Single40'S diary

「40過ぎて独身で」と言ってる間にはや還暦のブログ

エデン

「エデン」近藤史恵

自転車ロードレース小説として有名な「サクリファイス」の続編。
主人公の白石は、唯一の日本人ロードレーサーとしてツール・ド・フランスに参加する。
チームは、スポンサーの撤退という大問題に直面していた。
監督のマルセルは、ロードレース人気を盛り上げるために、フランス人の有望新人選手をアシストするように言う。
ロードレースでは、自チームに有利な展開を作り出すために、他チームの選手をアシストする場合もある。
しかし、自チームのエースでなく他チームのエースを勝たせるアシストをするのは、やはり異常である。
白石は、監督の指示通りにして、来年以降もツールに出たいという気持ちと、エースをアシストするべきだというレーサーとしての義務の中で迷う。
しかし、彼は結局、忠実なレーサーであることを選択するのである。

そんなとき、スペインに入って、白石にはじめて売人が近づいてくる。
彼らが売っているのはEPOと呼ばれる、赤血球を増やす薬である。
断ると、他のやつも使っている、と売人は言い捨てて去る。
そのうち、ある噂が立ち始める。
監督のマルセルがアシストするよう指示したフランス人レーサーが、薬を使っているというのである。

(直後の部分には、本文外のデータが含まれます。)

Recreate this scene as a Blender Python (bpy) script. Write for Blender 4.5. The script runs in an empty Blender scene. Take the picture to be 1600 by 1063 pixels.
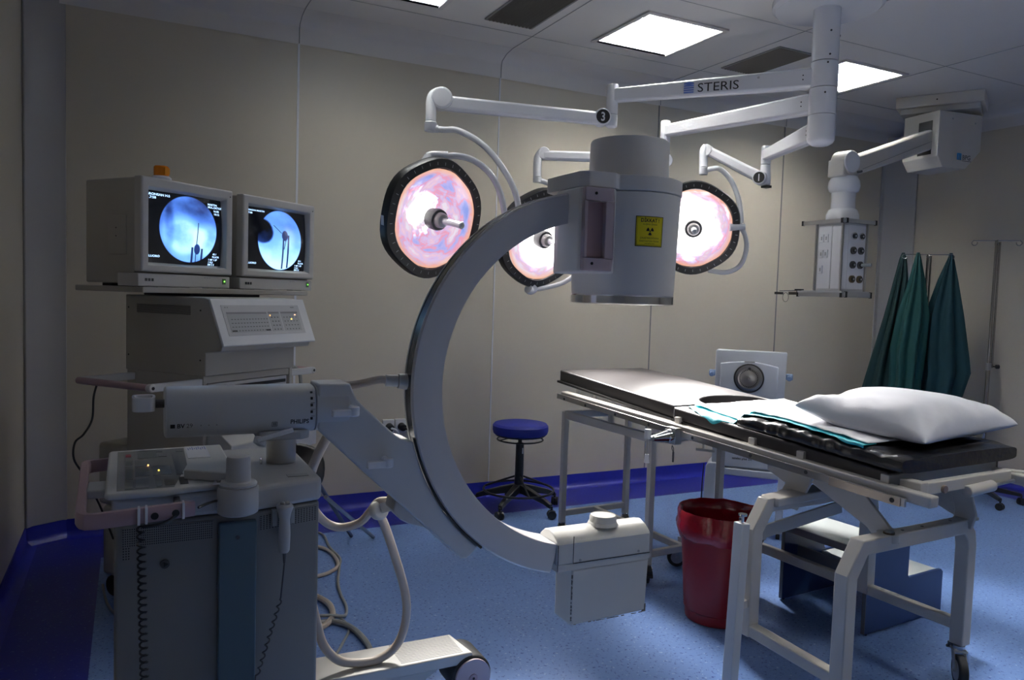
import bpy, bmesh, math, random
from mathutils import Vector, Matrix
random.seed(7)
sc = bpy.context.scene
COL = sc.collection
PI = math.pi

# ------------------------------------------------------------------ camera
yaw, pitch, roll, FPX = 0.463213549, 0.0586753531, -0.031036316, 1196.13
cf = Vector((math.sin(yaw)*math.cos(pitch), math.cos(yaw)*math.cos(pitch), -math.sin(pitch)))
cr = Vector((math.cos(yaw), -math.sin(yaw), 0))
cd = cf.cross(cr)
cc, cs = math.cos(roll), math.sin(roll)
r2 = cc*cr + cs*cd
d2 = -cs*cr + cc*cd
cam = bpy.data.cameras.new('camera')
camo = bpy.data.objects.new('camera', cam)
COL.objects.link(camo)
m = Matrix((( r2.x, -d2.x, -cf.x, 0.0), (r2.y, -d2.y, -cf.y, 0.0), (r2.z, -d2.z, -cf.z, 1.5), (0, 0, 0, 1)))
camo.matrix_world = m
cam.sensor_width = 36
cam.lens = FPX/1600*36
cam.clip_start = 0.05
sc.camera = camo

# ------------------------------------------------------------------ world, exposure
w = bpy.data.worlds.new('world'); sc.world = w; w.use_nodes = True
w.node_tree.nodes['Background'].inputs[0].default_value = (0.02, 0.022, 0.026, 1)
w.node_tree.nodes['Background'].inputs[1].default_value = 0.3
vs = sc.view_settings
vs.view_transform = 'Standard'; vs.look = 'None'; vs.gamma = 1; vs.exposure = 0.52
vs.use_curve_mapping = False
sc.cycles.max_bounces = 8
sc.cycles.diffuse_bounces = 5
sc.cycles.glossy_bounces = 4
sc.cycles.caustics_reflective = False
sc.cycles.caustics_refractive = False
sc.cycles.sample_clamp_indirect = 4.0
try: sc.cycles.use_denoising = True
except Exception: pass
TROFFER = 26.0      # strength of the ceiling light panels
SPOT = 420.0         # watts of each surgical lamp beam

# ------------------------------------------------------------------ materials
MATS = {}
def mat(name, col, rough=0.5, metal=0.0, spec=0.5, emit=None, es=0.0, coat=0.0, noise=0.0, nscale=8.0, bump=0.0, bscale=60.0, trans=0.0, alpha=1.0):
    if name in MATS: return MATS[name]
    ma = bpy.data.materials.new(name); ma.use_nodes = True
    nt = ma.node_tree; b = nt.nodes['Principled BSDF']
    b.inputs['Base Color'].default_value = (*col, 1)
    b.inputs['Roughness'].default_value = rough
    b.inputs['Metallic'].default_value = metal
    b.inputs['Specular IOR Level'].default_value = spec
    b.inputs['Coat Weight'].default_value = coat
    if trans: b.inputs['Transmission Weight'].default_value = trans
    if emit:
        b.inputs['Emission Color'].default_value = (*emit, 1)
        b.inputs['Emission Strength'].default_value = es
    tc = None
    if noise or bump:
        tc = nt.nodes.new('ShaderNodeTexCoord')
    if noise:
        n = nt.nodes.new('ShaderNodeTexNoise'); n.inputs['Scale'].default_value = nscale; n.inputs['Detail'].default_value = 5
        nt.links.new(tc.outputs['Object'], n.inputs['Vector'])
        r = nt.nodes.new('ShaderNodeMapRange'); r.inputs[3].default_value = 1-noise; r.inputs[4].default_value = 1+noise*.6
        nt.links.new(n.outputs['Fac'], r.inputs[0])
        mx = nt.nodes.new('ShaderNodeMix'); mx.data_type = 'RGBA'; mx.blend_type = 'MULTIPLY'; mx.inputs[0].default_value = 1
        mx.inputs[6].default_value = (*col, 1)
        nt.links.new(r.outputs[0], mx.inputs[7]); nt.links.new(mx.outputs[2], b.inputs['Base Color'])
    if bump:
        n = nt.nodes.new('ShaderNodeTexNoise'); n.inputs['Scale'].default_value = bscale; n.inputs['Detail'].default_value = 3
        nt.links.new(tc.outputs['Object'], n.inputs['Vector'])
        bp = nt.nodes.new('ShaderNodeBump'); bp.inputs['Strength'].default_value = bump; bp.inputs['Distance'].default_value = 0.01
        nt.links.new(n.outputs['Fac'], bp.inputs['Height']); nt.links.new(bp.outputs[0], b.inputs['Normal'])
    MATS[name] = ma
    return ma

M_wall = mat('wall_laminate', (.60, .55, .455), rough=.38, spec=.4, noise=.04, nscale=1.5)
M_ceil = mat('ceiling_paint', (.80, .78, .75), rough=.5, noise=.04, nscale=2)
M_cove = mat('cove_white', (.72, .70, .68), rough=.33)
M_column = mat('column_white', (.42, .41, .41), rough=.3)
M_seam_l = mat('seam_light', (.75, .76, .80), rough=.3)
M_seam_d = mat('seam_dark', (.22, .22, .22), rough=.5)
M_seam_c = mat('ceiling_seam', (.33, .34, .34), rough=.6)
M_base = mat('skirting_blue', (.016, .022, .34), rough=.35, noise=.25, nscale=30)
M_white = mat('white_enamel', (.80, .81, .84), rough=.25, coat=.2)
M_warmw = mat('warm_white_enamel', (.62, .59, .54), rough=.32, noise=.05, nscale=5)
M_grey = mat('machine_grey', (.50, .49, .475), rough=.4, noise=.03, nscale=4)
M_carc = mat('arc_grey', (.66, .63, .61), rough=.36)
M_ii = mat('drum_grey', (.78, .75, .71), rough=.42)
M_cab = mat('cabinet_grey', (.215, .212, .205), rough=.42, noise=.03, nscale=4)
M_arm = mat('arm_grey', (.58, .585, .59), rough=.34)
M_box = mat('tube_box_grey', (.60, .59, .55), rough=.4, noise=.05, nscale=6)
M_beige = mat('trolley_beige', (.42, .40, .35), rough=.45)
M_beigel = mat('trolley_light', (.62, .62, .60), rough=.4)
M_crt = mat('monitor_case', (.38, .36, .32), rough=.45)
M_crtf = mat('monitor_bezel', (.50, .49, .47), rough=.4)
M_mauve = mat('mauve_plastic', (.40, .27, .29), rough=.4)
M_mauvel = mat('mauve_light', (.50, .40, .42), rough=.4)
M_bluecol = mat('slate_blue_panel', (.085, .135, .165), rough=.35)
M_black = mat('black_plastic', (.012, .012, .013), rough=.4)
M_rubber = mat('black_rubber', (.02, .02, .02), rough=.6)
M_dark = mat('dark_grey', (.07, .07, .075), rough=.5)
M_chrome = mat('chrome', (.75, .75, .76), rough=.12, metal=1)
M_stand = mat('stand_chrome', (.38, .37, .36), rough=.18, metal=1)
M_steel = mat('brushed_steel', (.55, .54, .52), rough=.28, metal=1)
M_alu = mat('aluminium', (.55, .55, .56), rough=.35, metal=.8)
M_arcdark = mat('arc_track', (.06, .065, .07), rough=.25, metal=.3)
M_vinyl = mat('black_vinyl', (.010, .009, .009), rough=.32, bump=.12, bscale=40)
M_vinylt = mat('black_vinyl_top', (.030, .026, .027), rough=.42, spec=.6, coat=.15, bump=.08, bscale=14)
M_blues = mat('blue_upholstery', (.012, .022, .27), rough=.6, bump=.1, bscale=200)
M_hose = mat('beige_hose', (.52, .45, .38), rough=.45)
M_hoseg = mat('grey_cable', (.30, .31, .30), rough=.5)
M_red = mat('red_plastic', (.23, .006, .010), rough=.3, noise=.1, nscale=3)
M_redbag = mat('red_bag', (.26, .004, .014), rough=.18, coat=.4, bump=.5, bscale=18)
M_navy = mat('navy_laminate', (.018, .045, .15), rough=.35)
M_stepg = mat('step_edge_grey', (.17, .17, .18), rough=.5)
M_steptop = mat('step_tread', (.48, .52, .52), rough=.4)
M_gown = mat('green_gown_cloth', (.002, .052, .050), rough=.85, noise=.12, nscale=20)
M_gownd = mat('dark_green_cloth', (.002, .026, .028), rough=.85, noise=.12, nscale=20)
M_gownb = mat('teal_green_cloth', (.002, .034, .045), rough=.85, noise=.12, nscale=20)
M_sheet = mat('white_sheet', (.85, .85, .87), rough=.8, bump=.1, bscale=25)
M_teal = mat('turquoise_drape', (.03, .50, .58), rough=.6, bump=.2, bscale=60)
M_dev = mat('device_white', (.60, .64, .70), rough=.3)
M_devb = mat('device_blue', (.25, .36, .58), rough=.25)
M_yellow = mat('sticker_yellow', (.78, .62, .01), rough=.4)
M_ink = mat('black_ink', (.01, .01, .01), rough=.5)
M_inkg = mat('grey_ink', (.12, .12, .12), rough=.5)
M_logob = mat('logo_blue', (.10, .17, .50), rough=.4)
M_logoc = mat('logo_cyan', (.02, .25, .55), rough=.4)
M_orange = mat('orange_lens', (.85, .25, .01), rough=.15, trans=.25, coat=.5)
M_paper = mat('white_paper', (.7, .72, .78), rough=.7)
M_plate = mat('plate_grey', (.35, .36, .36), rough=.3)
M_membr = mat('membrane_grey', (.30, .31, .31), rough=.22)
M_keys = mat('membrane_dark', (.20, .21, .21), rough=.3)
M_redk = mat('red_key', (.35, .02, .02), rough=.4)
M_peach = mat('peach_reflection', (.60, .42, .33), rough=.4)
M_led_g = mat('led_green', (.1, .8, .1), emit=(.25, 1, .1), es=2)
M_led_y = mat('led_yellow', (.8, .6, .1), emit=(1, .75, .1), es=2.5)
M_led_o = mat('led_orange', (.8, .4, .1), emit=(1, .5, .15), es=2.5)
M_led_r = mat('led_red', (.8, .2, .1), emit=(1, .5, .3), es=2)
M_txtw = mat('screen_text', (.5, .7, 1), emit=(.45, .68, 1), es=1.3)
M_slat = mat('vent_slat', (.09, .085, .08), rough=.45)
M_ventd = mat('vent_dark', (.01, .01, .01), rough=.7)
M_louv = mat('louvre', (.80, .88, .95), rough=.15, metal=.0)
M_cream = mat('brass_plate', (.66, .55, .45), rough=.25, metal=.5)
M_brown = mat('brown_socket', (.10, .07, .03), rough=.4)

def floor_material():
    ma = bpy.data.materials.new('floor_vinyl'); ma.use_nodes = True
    nt = ma.node_tree; N = nt.nodes; L = nt.links; b = N['Principled BSDF']
    g = N.new('ShaderNodeNewGeometry'); sep = N.new('ShaderNodeSeparateXYZ'); L.new(g.outputs['Position'], sep.inputs[0])
    def cmp(out, op, val):
        x = N.new('ShaderNodeMath'); x.operation = op; L.new(out, x.inputs[0]); x.inputs[1].default_value = val; return x.outputs[0]
    a = cmp(sep.outputs[0], 'LESS_THAN', -0.142); c_ = cmp(sep.outputs[1], 'GREATER_THAN', 4.65); d = cmp(sep.outputs[0], 'GREATER_THAN', 6.3)
    mx1 = N.new('ShaderNodeMath'); mx1.operation = 'MAXIMUM'; L.new(a, mx1.inputs[0]); L.new(c_, mx1.inputs[1])
    mx2 = N.new('ShaderNodeMath'); mx2.operation = 'MAXIMUM'; L.new(mx1.outputs[0], mx2.inputs[0]); L.new(d, mx2.inputs[1])
    def mix(f, c1, c2, fo=None):
        q = N.new('ShaderNodeMix'); q.data_type = 'RGBA'
        if fo is not None: L.new(fo, q.inputs[0])
        else: q.inputs[0].default_value = f
        for i, cx in ((6, c1), (7, c2)):
            if isinstance(cx, tuple): q.inputs[i].default_value = (*cx, 1)
            else: L.new(cx, q.inputs[i])
        return q.outputs[2]
    base = mix(0, (.165, .282, .58), (.015, .020, .25), mx2.outputs[0])
    # flecks
    def flecks(scale, lo, hi, seed):
        v = N.new('ShaderNodeTexNoise'); v.inputs['Scale'].default_value = scale; v.inputs['Detail'].default_value = 2.5
        mp = N.new('ShaderNodeMapping'); mp.inputs['Location'].default_value = (seed, seed*2, 0); L.new(g.outputs['Position'], mp.inputs[0]); L.new(mp.outputs[0], v.inputs['Vector'])
        r = N.new('ShaderNodeMapRange'); r.inputs[1].default_value = lo; r.inputs[2].default_value = hi; L.new(v.outputs['Fac'], r.inputs[0]); return r.outputs[0]
    c1 = mix(0, base, (.035, .07, .30), flecks(75, .60, .68, 3))
    c2 = mix(0, c1, (.33, .46, .68), flecks(60, .63, .70, 11))
    # darker flecks in blue border stay subtle
    big = N.new('ShaderNodeTexNoise'); big.inputs['Scale'].default_value = 2.2; big.inputs['Detail'].default_value = 4; L.new(g.outputs['Position'], big.inputs['Vector'])
    rr = N.new('ShaderNodeMapRange'); rr.inputs[3].default_value = .86; rr.inputs[4].default_value = 1.10; L.new(big.outputs['Fac'], rr.inputs[0])
    q = N.new('ShaderNodeMix'); q.data_type = 'RGBA'; q.blend_type = 'MULTIPLY'; q.inputs[0].default_value = 1
    c3 = mix(0, c2, base, mx2.outputs[0])
    c4 = mix(.25, c3, c2)
    L.new(c4, q.inputs[6]); L.new(rr.outputs[0], q.inputs[7]); L.new(q.outputs[2], b.inputs['Base Color'])
    b.inputs['Roughness'].default_value = .36
    b.inputs['Specular IOR Level'].default_value = .35
    return ma
M_floor = floor_material()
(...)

やがてレースは、最終の山登り、ラルプ・デュエズに近づいてくる。
そこで、ついに真相が明らかになる悲しい事件が発生した。。。


続編ということもあるのだろうが、純然たる「自転車ロードレース小説」である。
著者は、この新しい分野を切り開いた。
自動車でいえば、高斎正みたいなもんである。パイオニアは、いつだって相応の賞賛を受けるのだ。
評価は☆である。

そういうわけだから、この小説は自転車好きには最高である。
逆にいえば、自転車ロードレースのことを何も知らない人にとっては、少々厳しいのではないかと思う。
たしかに、ロードレースに関する解説は作中にもあるのだが、あまりに簡単なので、これを読んでもピンと来ないだろうと思うのである。
好きな人にとってはたまらんわけで、昨今の活字の本というものは、よほどの好き者でないと買わなくなっているので、これでいいんだろうな。
昔のように、電車の中で本を読む人も減った。
ふと見ると、スマホでゲームばかりしてやがる。バカ製造機じゃないかと思うのだが。
まあ、暇つぶしにやるのはわかるが、あっちもこっちもゲームなんて、どうなんだろうか。


ところで。
本書で取り上げられている自転車選手のドーピング問題だが、かなり深刻である。
かつての名選手が、ことごとくドーピングであった。
あのツール7連覇のランス・アームストロングでさえ、そうだったと告白した。衝撃であった。
かの「海賊」マルコ・パンターニも、ドーピングがきっかけで選手生命を失ったも同然だった。最後は自ら死を選んだ。

私は自転車が好きで、自転車ロードレースの選手を尊敬している。
その彼らが、ドーピングで滅びるところを、見たくないのである。
プロだから、なんとか勝ちたいのだろうが、そのために転落していく人を見るのはつらい。
なかなか勝てなくてもいいから、長く元気に走るところを見せてほしいというのは、外野のファンのわがままなんでしょうかねえ。
何も命を縮めることはない、と思うんですよ、ほんとに。